## What the task requires
Write out every line below that includes the word "follow".

## Part of a data file

────

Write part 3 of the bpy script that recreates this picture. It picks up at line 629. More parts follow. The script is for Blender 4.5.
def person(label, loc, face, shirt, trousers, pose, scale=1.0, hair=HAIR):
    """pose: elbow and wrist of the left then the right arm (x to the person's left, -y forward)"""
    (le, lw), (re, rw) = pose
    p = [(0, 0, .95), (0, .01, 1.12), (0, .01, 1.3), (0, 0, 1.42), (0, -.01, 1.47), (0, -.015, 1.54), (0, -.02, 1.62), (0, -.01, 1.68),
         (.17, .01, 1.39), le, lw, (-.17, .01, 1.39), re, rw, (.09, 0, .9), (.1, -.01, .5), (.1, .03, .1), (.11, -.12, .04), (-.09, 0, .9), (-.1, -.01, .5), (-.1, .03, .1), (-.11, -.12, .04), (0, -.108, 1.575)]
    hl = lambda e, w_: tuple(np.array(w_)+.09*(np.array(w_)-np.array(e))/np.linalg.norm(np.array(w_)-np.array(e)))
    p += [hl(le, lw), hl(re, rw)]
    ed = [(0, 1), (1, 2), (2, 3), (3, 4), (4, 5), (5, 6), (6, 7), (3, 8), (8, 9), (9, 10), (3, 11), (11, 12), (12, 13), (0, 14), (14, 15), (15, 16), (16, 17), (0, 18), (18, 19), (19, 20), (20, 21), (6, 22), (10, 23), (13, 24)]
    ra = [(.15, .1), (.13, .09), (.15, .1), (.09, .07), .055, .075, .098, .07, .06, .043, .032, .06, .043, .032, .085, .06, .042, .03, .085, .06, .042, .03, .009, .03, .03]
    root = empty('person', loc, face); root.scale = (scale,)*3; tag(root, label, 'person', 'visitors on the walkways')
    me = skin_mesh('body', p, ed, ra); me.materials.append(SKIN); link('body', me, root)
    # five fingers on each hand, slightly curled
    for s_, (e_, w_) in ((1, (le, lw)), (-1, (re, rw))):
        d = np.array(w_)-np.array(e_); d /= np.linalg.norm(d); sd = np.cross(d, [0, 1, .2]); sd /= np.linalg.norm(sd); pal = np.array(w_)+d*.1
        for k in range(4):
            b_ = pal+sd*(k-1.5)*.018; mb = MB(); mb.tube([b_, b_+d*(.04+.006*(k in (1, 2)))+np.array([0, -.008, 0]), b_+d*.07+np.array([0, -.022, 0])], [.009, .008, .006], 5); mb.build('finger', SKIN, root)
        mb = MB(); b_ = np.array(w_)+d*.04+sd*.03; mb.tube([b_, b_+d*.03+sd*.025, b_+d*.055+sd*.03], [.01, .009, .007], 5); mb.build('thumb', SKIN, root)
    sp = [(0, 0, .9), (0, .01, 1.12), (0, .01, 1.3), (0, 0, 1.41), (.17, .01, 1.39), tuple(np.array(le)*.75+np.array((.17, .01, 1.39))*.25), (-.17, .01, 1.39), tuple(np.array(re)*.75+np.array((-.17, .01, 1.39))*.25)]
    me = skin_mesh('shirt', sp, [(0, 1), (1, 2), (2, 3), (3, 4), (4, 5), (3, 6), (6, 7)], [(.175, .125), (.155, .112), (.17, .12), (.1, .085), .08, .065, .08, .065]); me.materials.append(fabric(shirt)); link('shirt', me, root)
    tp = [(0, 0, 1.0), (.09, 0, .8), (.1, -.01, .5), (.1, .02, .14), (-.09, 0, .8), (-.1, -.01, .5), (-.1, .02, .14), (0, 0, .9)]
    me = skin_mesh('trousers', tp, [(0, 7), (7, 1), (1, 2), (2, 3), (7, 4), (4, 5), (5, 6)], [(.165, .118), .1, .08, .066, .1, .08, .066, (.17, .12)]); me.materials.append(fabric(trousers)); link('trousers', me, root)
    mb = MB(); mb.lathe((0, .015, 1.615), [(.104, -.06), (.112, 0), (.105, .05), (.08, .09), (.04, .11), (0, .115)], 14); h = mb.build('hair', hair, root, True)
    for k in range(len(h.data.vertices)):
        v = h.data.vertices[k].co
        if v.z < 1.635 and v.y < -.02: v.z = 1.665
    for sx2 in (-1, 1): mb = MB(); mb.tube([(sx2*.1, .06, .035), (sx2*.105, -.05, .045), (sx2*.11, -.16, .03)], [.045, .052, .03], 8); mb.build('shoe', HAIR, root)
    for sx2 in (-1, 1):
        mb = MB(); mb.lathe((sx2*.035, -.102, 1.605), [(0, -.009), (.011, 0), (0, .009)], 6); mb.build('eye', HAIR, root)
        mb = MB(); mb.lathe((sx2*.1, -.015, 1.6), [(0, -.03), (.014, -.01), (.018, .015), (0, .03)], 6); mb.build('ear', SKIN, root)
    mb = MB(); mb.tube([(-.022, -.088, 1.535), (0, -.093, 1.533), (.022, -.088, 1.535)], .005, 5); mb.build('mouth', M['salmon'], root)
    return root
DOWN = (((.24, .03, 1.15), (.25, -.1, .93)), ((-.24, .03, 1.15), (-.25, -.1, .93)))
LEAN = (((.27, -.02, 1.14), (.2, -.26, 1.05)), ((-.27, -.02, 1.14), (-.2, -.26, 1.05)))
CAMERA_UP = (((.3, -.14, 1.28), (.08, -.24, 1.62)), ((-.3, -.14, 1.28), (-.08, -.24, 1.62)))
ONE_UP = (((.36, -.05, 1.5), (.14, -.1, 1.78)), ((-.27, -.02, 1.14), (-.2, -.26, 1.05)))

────

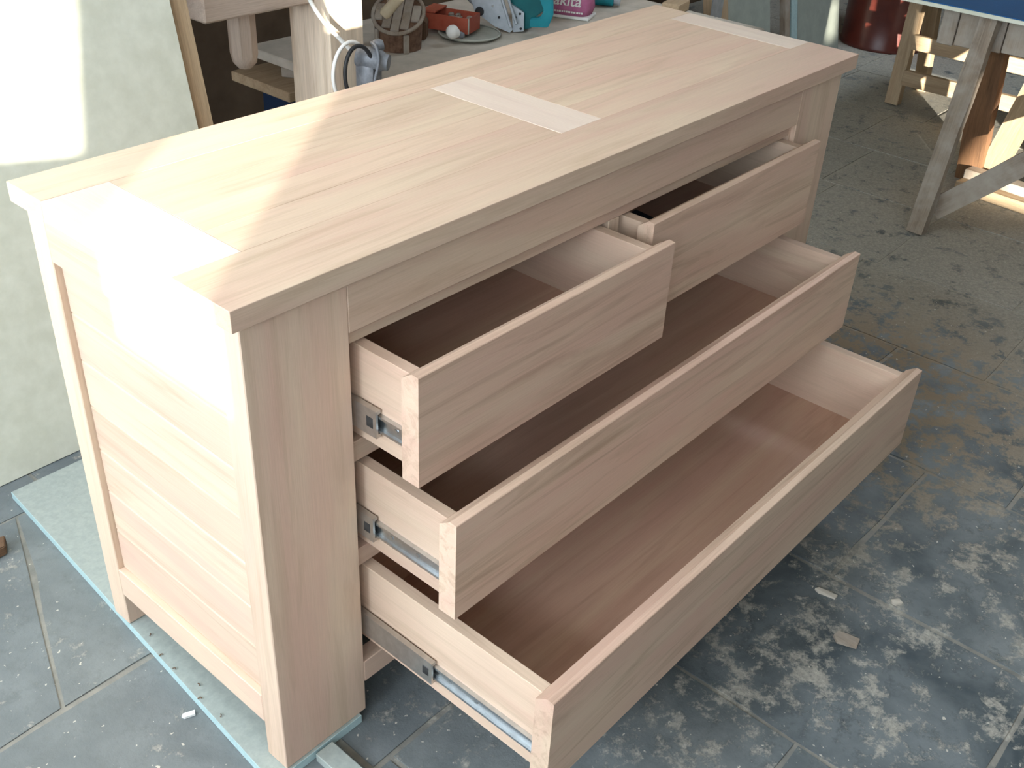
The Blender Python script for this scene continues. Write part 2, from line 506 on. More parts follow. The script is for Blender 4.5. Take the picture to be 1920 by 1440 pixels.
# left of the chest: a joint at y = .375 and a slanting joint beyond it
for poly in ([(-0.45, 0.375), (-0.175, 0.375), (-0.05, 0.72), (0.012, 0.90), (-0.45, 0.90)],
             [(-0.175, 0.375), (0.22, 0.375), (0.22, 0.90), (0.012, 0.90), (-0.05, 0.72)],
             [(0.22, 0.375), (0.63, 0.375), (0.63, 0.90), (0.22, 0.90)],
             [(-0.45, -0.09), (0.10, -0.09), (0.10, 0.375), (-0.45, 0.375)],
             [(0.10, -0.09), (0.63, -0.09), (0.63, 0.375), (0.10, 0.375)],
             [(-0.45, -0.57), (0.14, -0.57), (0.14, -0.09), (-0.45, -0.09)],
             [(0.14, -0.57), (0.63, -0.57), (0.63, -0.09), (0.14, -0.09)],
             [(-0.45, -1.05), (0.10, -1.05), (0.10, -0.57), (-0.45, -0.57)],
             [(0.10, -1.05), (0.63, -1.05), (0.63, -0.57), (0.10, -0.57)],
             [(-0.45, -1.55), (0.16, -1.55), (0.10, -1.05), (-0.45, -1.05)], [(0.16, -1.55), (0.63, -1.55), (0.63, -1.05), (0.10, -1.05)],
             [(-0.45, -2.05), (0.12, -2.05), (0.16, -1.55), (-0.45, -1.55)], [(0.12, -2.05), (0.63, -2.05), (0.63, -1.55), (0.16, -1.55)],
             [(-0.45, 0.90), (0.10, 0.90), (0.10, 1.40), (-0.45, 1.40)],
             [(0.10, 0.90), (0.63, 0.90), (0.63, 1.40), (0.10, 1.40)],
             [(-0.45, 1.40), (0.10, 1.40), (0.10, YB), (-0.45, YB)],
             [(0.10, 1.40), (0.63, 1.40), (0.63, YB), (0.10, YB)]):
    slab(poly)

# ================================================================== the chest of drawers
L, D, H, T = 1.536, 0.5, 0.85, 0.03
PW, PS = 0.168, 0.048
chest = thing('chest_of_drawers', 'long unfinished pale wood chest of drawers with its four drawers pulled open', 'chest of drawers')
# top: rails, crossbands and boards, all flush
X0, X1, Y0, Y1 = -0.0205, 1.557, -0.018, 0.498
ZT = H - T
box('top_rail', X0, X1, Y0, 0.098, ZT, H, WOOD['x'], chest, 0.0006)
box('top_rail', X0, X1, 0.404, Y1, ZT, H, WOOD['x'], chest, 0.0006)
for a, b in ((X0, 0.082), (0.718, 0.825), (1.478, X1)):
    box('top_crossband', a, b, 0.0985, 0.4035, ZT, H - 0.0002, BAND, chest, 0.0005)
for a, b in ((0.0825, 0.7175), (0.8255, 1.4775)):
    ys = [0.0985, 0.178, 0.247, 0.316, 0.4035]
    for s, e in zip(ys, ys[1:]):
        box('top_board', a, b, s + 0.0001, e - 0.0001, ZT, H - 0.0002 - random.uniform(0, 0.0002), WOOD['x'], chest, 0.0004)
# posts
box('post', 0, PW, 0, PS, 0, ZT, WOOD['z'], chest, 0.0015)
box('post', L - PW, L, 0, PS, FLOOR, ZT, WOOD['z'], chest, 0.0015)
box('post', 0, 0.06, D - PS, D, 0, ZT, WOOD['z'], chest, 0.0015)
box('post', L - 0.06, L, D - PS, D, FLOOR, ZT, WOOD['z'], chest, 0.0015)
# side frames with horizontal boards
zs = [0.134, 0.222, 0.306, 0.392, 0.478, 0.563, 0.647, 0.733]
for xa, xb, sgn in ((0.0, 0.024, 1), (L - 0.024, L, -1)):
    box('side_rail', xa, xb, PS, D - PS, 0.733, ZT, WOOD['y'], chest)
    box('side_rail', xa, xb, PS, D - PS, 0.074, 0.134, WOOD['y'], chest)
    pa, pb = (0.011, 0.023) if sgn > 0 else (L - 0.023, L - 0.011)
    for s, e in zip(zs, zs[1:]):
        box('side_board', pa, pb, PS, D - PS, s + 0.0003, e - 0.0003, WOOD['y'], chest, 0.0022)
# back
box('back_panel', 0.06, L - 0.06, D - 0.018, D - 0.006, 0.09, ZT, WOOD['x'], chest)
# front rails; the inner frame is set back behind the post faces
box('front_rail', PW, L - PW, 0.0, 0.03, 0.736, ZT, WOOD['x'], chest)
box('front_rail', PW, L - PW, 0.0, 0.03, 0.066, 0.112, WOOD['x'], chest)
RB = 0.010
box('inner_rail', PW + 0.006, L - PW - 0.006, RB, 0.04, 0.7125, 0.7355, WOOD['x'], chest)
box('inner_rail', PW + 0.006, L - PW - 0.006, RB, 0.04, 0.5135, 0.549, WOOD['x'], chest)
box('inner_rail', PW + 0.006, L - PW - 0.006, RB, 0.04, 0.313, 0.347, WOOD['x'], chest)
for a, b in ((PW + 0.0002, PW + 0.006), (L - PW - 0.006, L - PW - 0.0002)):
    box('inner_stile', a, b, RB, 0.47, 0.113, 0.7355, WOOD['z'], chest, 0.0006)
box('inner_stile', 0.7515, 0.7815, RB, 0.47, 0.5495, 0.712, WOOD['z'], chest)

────

## Finished answer
Write part 3 of the bpy script that recreates this picture. It picks up at line 629. More parts follow. The script is for Blender 4.5.
The Blender Python script for this scene continues. Write part 2, from line 506 on. More parts follow. The script is for Blender 4.5. Take the picture to be 1920 by 1440 pixels.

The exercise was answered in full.